You use sound to hilarious effect.
I love working with sound. A million thoughts happen in a second onstage.
My favorite bit is when Marga tries to kiss Sandy Dennis as Jill Banford, and her teeth clink against Sandy’s enormous choppers and she goes careening off.
Teeth are weird. Has that every happened to you?
Definitely. I cackled.
I heard you.
What about showing yourself as a womanizer—did that feel risky?
Yes and no. It’s a big part of my sexuality, and I regret my callousness. A lot of sex for me was about conquest, and then I didn’t want the person anymore. I should have been locked up.

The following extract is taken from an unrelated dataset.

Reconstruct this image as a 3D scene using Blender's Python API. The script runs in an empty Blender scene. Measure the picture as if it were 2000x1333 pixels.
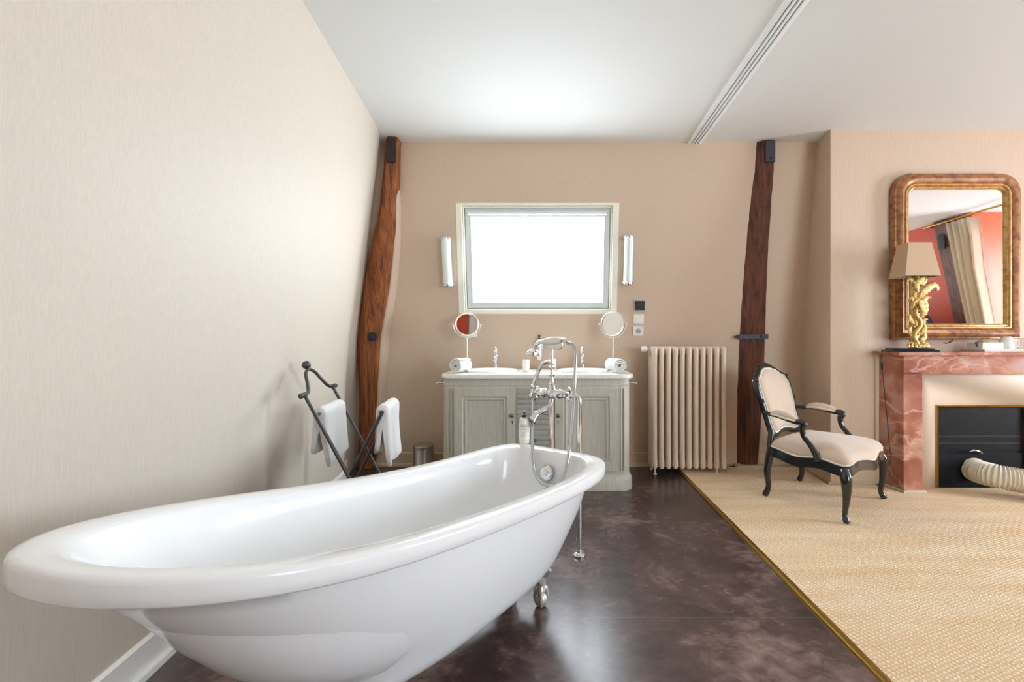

Then I would have had more sex. (Silent rimshot.) Actually, I prefer to get my heart broken. I was looking for the woman to break my heart. This gorgeous woman on Craigslist said she wouldn’t go out with me because she had heard stories. Part of me was like, Oh shit, I have a bad reputation, and the other part was like, Wow, people are talking about me—how flattering.
What’s the deal with the blowjob?
I had this dream for like 30 years about giving a blow job, and I met this really kind dude who was into me, and I was getting over a breakup, and I thought, I’ll just see what it’s all about. It took a long time for him to come. I thought it would be quicker.
Have the dreams stopped?
Yes!
When did this happen?
Four years ago. Do you think I should tell the audience it was that recent?
Definitely. Your show is saying: We are all unpredictable in sex.
I did it twice, to be honest. I didn’t want to mention it because I’m supposed to be celibate in the show. Does a blowjob count?
Who are you, Bill Clinton?
I’m going to stay celibate for the run of the show. It fuels me, and now everyone is flirting with me! Well, okay—three women. They all want to be the one to get me not to be celibate. It’s really working for me.